Some strategists have raised their targets from a month ago, including the most bearish ones Bank of America and TFS Derivatives, as well as ING. But none of those is seeing any upside from current levels.

“We remain negative on European equities,” say BofA strategists led by Sebastian Raedler, who hiked their year-end target from 430 to 460 this month, still seeing over 12% downside ahead.

They acknowledge that fading US inflation could support the market in the near term through a dovish repricing in Fed policy expectations. However, the intensification of US labor-market weakness will eventually become the dominant market driver, leading to rising risk premia and fading EPS expectations, they add.

So far, earnings have been stronger than expected. The first-quarter results season has provided positive surprises in Europe, fueling corporate profit upgrades and driving expectations for the markets to keep building the rally.

“The expected sluggish earnings season turned out to be better than feared in aggregate,” say BNP Paribas strategists led by Georges Debbas, pointing out that three-quarters of companies met or exceeded earnings expectations, with even margins improving against all odds.

“Disinflation and other factors could put additional pressure on European margins,” say Citi strategists led by Beata Manthey, with a more upbeat 540 target. “However, this does not change our call for relatively solid European EPS growth of +6% in 2024, which should justify some additional equity upside to year-end.”

What’s more, the divergence in monetary policy relative to the US is likely to serve as a tailwind for the region’s stocks. The European Central Bank has struck a more dovish tone than the Fed over the past few months, and bond markets are expecting the central bank to cut rates before its US counterpart.

That’s keeping investors bullish.

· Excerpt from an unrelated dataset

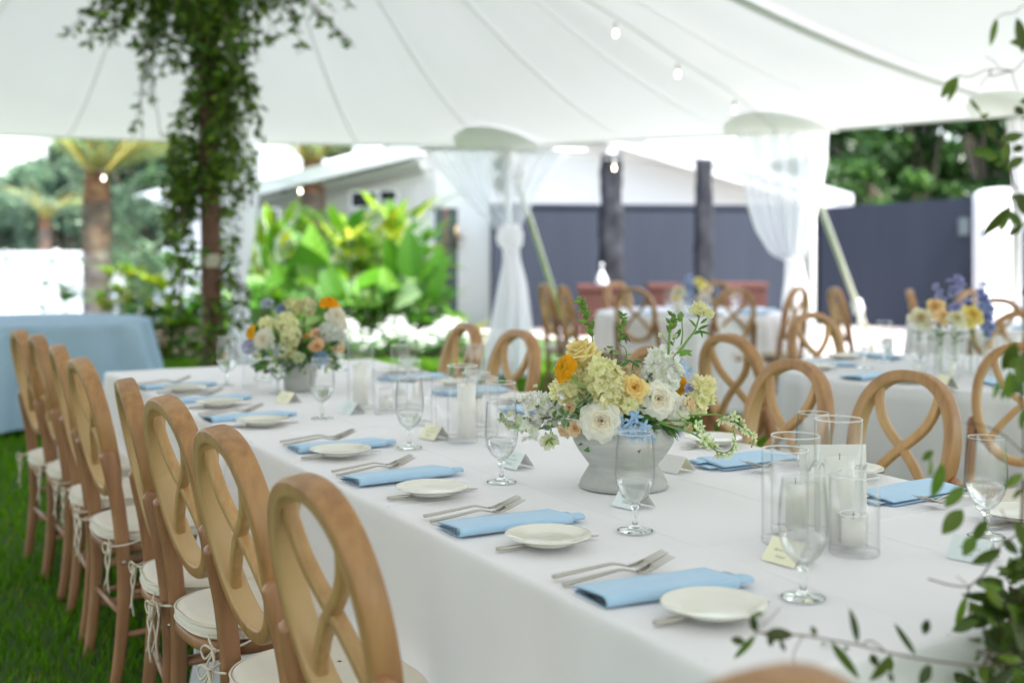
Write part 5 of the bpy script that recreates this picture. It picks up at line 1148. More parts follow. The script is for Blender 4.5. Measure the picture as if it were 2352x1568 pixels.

According to the BofA European fund managers survey published last week, 78% of participants expect further near-term gains for European equities, up from 52% last month. 51% think European market upside will be driven by a declining discount rate, as fading inflation leads the ECB to ease policy, while 37% are counting on earnings upgrades in response to macro resilience, the survey shows.

“Irrespective of the volatility of US cut expectations, we believe the growth/policy mix in Europe is getting more favorable,” says Barclays strategist Emmanuel Cau, who also has a 540 year-end target for the Stoxx 600. “We see green shoots emerging in the economy, while upcoming ECB/BOE cuts should open up opportunities within the market.”